Systemic Alignment
One of the things I appreciate quite a lot about more of the modern RPGs I've read, is that the systems themselves guide the game to go in a certain direction. This is certainly true of The One Ring, where it's implicit that the players are the good guys. The possibility of playing an evil character in the Chaotic Evil D&D sense of it, isn't even properly addressed in the system itself, because after all this is a game about fighting against the shadow, so it would serve no purpose for a character to be 'evil'.
But systematically it also brings Shadow Points into the mix, which when the player's Hope dips below his accumulated Shadow Points means the character suffers consequences, none of which are good, even if a player is trying to be 'that guy'.
Personally I don't care much for playing an evil character in a game, unless it's tongue-in-cheek, but somehow it remains a thing with some people. To me it's so obviously problematic with regards to any kind of team play, that unless there are some fairly serious constraints keeping the party working together towards a common goal it's bound to falling apart, and probably fairly fast.
This kind of 'guided system', even if it's not expressed mechanically, just alleviates so many problems and all it requires is that everyone understands the underlying premise. The same goes for a system like Trail of Cthulhu, in which it's expected that the investigators will investigate, because that's what they do!
Somehow the early sandbox-days of RPGs set a hard-to-kill expectation with some players that it's 'anything goes', when the expectation that everyone should really have is 'let's have fun together'. If my elf character hates dwarves to the point of attacking them on sight and there's a dwarf in the party, maybe I should just throw out that part of my character 'vision' and find something else to hang my hat on, otherwise it'll be pretty damn hard to fight the evil wizard when we're busy tearing each other a new one. That's not to say that there can't be tensions in a group, but they should obviously never hamper the fun or indeed the story (unless that's what the group is into, in which case...)

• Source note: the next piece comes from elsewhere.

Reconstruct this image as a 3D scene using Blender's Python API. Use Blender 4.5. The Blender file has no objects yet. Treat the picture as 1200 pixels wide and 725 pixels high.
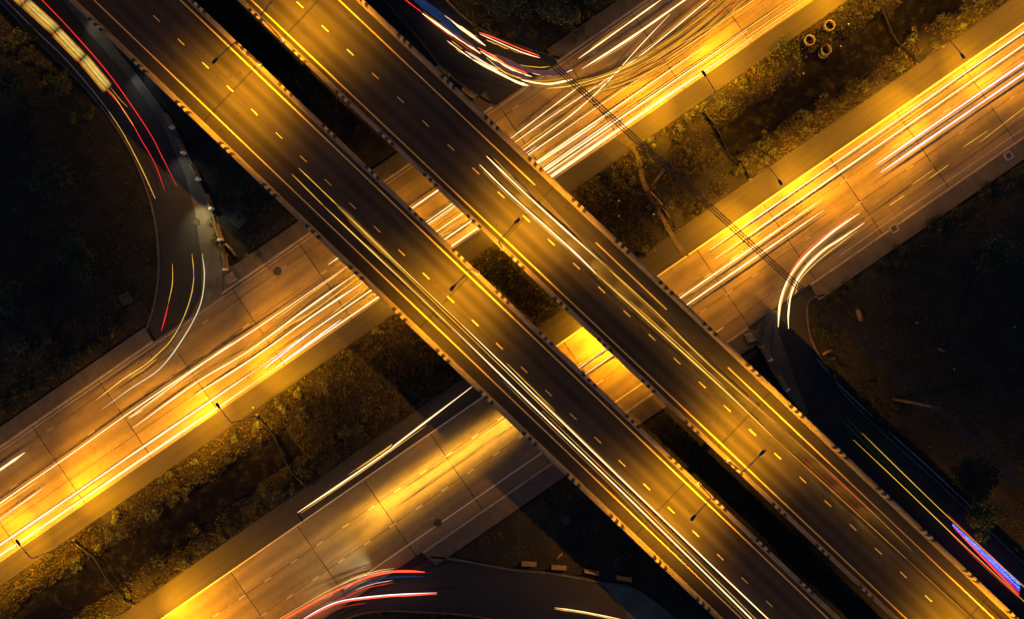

There are no wrongs ways to play RPGs, but there are quite a few that trip the fun part of the experience up before it gets a chance, and it's great to see that the games themselves have reach a level of maturity where it's understood that each game doesn't have to be everything to everyone, but that it can be built to create a particular kind of experience, and that it's probably better off for it.
There's some sort of joke in here about Alignments doing exactly the opposite of aligning the group, but I can't really figure out how to put it together.